Will Massachusetts Continue to Lead?

Massachusetts students consistently rank at the top of the charts nationally and internationally, but these results do not tell the full story: while 4th and 8th graders had the highest performance on standardized tests in 2015, the Commonwealth’s achievement gap based on socioeconomic status was the third highest in the nation. Massachusetts students are performing extraordinarily well, but they are doing so in spite of yawning achievement and opportunity gaps.

A 2015 report commissioned by the legislature and compiled by the Foundation Budget Review Commission revealed an annual $700-$800 million budget shortfall in Massachusetts based on current costs and what was committed under the Massachusetts Reform Act of 1993. Districts and schools, as a part of the 1993 “grand bargain,” committed to implementing higher standards and the new MCAS accountability system in return for increased resources. Massachusetts continues to have some of the most rigorous standards and assessments in the nation, but the funding formula has not been adjusted to address the increasing health care and special education costs faced by districts.

 The legislature, with Senator Chang-Diaz playing a leadership role, has been exploring options for rectifying the annual education deficit. The House and Senate held a joint hearing on July 25, 2017 on Senate Bill 223 which calls for the update to the education formula.  

The Foundation Budget Review Commission recognized the link between this financial shortfall and the achievement and opportunity gaps we see, especially in the large districts and gateway cities. In order to address some of the inequities, the Commission called for increased funds for programs effective at boosting outcomes for low-income students, such as extended learning time, wraparound services, instructional improvement, class size reduction, and early education. Fixing the deficit is the next logical step to interrupt the inequity in opportunity and access that creates the Commonwealth’s paradox of high levels of achievement and one of the greatest achievement gaps in the country.

I have been proud to work with state leaders over the last fifteen years to put in place innovations like the Expanded Learning Time (ELT) Initiative in urban schools across the Commonwealth. Working with my friend and colleague, the late Mitchell Chester and his great team, we supported the ELT initiative in schools across the state as well as district-wide in Lawrence, which is currently in state receivership as part of a turnaround effort. Commissioner Chester and Receiver Jeff Riley made ELT a priority and restructured the district’s school funding to support the 200-300 increase in annual hours.  At the Guilmette Elementary School, that hasn’t led to just extra support in English and math: students participate in an array of programming on Friday afternoons at the nearby Boys and Girls Club. The innovative partnership allows the Guilmette teachers to engage in school-based professional learning during that time. These are the kinds of supplemental educational experiences we need all children in Massachusetts to access.

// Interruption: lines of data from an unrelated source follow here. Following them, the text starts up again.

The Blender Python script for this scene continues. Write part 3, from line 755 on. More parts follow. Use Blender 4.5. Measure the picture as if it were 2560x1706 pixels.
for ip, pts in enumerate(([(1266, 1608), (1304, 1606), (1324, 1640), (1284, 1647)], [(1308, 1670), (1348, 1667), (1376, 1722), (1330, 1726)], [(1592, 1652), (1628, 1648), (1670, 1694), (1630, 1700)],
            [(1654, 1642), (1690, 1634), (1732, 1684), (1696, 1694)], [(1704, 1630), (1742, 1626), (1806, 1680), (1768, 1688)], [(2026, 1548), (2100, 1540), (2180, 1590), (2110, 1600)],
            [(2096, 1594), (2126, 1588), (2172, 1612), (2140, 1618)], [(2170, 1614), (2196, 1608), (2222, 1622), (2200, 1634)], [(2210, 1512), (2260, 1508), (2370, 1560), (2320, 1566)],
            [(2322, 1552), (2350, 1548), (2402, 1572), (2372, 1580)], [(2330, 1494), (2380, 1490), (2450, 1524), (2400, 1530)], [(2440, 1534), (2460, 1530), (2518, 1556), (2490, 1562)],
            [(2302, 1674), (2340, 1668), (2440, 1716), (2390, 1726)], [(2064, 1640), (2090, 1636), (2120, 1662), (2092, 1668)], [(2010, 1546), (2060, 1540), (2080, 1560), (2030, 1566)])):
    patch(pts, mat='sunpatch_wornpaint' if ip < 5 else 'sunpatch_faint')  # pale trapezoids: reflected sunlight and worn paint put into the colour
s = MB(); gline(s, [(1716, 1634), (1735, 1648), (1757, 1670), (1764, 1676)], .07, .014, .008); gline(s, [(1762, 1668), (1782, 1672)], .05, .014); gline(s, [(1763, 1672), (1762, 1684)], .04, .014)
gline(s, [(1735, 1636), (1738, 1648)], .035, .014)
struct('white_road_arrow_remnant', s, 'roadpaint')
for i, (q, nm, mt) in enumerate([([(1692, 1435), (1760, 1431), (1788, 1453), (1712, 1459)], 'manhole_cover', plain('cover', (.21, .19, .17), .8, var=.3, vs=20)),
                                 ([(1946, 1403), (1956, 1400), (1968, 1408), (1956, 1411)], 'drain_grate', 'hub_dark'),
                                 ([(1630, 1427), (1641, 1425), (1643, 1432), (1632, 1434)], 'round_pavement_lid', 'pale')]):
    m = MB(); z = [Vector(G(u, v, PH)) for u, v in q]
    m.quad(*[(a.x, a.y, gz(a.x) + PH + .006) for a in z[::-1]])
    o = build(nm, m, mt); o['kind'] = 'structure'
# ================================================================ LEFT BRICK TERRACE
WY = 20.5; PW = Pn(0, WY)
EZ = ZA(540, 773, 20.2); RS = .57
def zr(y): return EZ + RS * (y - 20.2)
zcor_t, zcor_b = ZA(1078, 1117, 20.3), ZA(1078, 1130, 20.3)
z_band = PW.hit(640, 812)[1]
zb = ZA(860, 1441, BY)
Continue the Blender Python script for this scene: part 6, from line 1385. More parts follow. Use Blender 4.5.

I am not a tax-and-spend liberal. I am a moderate on fiscal issues. But those of us with resources are spending thousands of dollars on our children’s educational experiences in and beyond school and, as I think about the future of our state and all of our children, I believe supporting the Fair Share Amendment on the 2018 ballot is the right thing to do for a wealthy state like ours. If passed next November, the tax is projected to bring in nearly $2 billion annually to bolster education and transportation infrastructure spending. The legislature and the Governor will not invest new resources in education - at the level we need them - without this tax.

Opponents may argue that increased funding doesn’t always lead to improved student outcomes. It is true that factors such as teacher and school leadership quality are important levers that money cannot buy. It is also true that not all districts and schools will use resources wisely and results will be mixed. However, most of the highest performing schools serving low-income students in the state (including KIPP and other charter schools) offer expanded learning time. The strategic investment in programs such as ELT can bridge the gap to learning experiences that many low-income students do not have access to. Requiring schools to develop a strong redesign plan and - in return for the additional funding - to show results over time is a great new “grand bargain.” The imperative is to invest in this powerful new school model that gives all students access to the opportunities needed for success in high school, higher education, and careers. We must continue to raise the bar for what qualifies as a high quality, equitable education system. This tax is our singular opportunity to do that. If we want to move beyond the “good for many” towards an education system that provides “quality for all,” it is imperative that we pass this tax.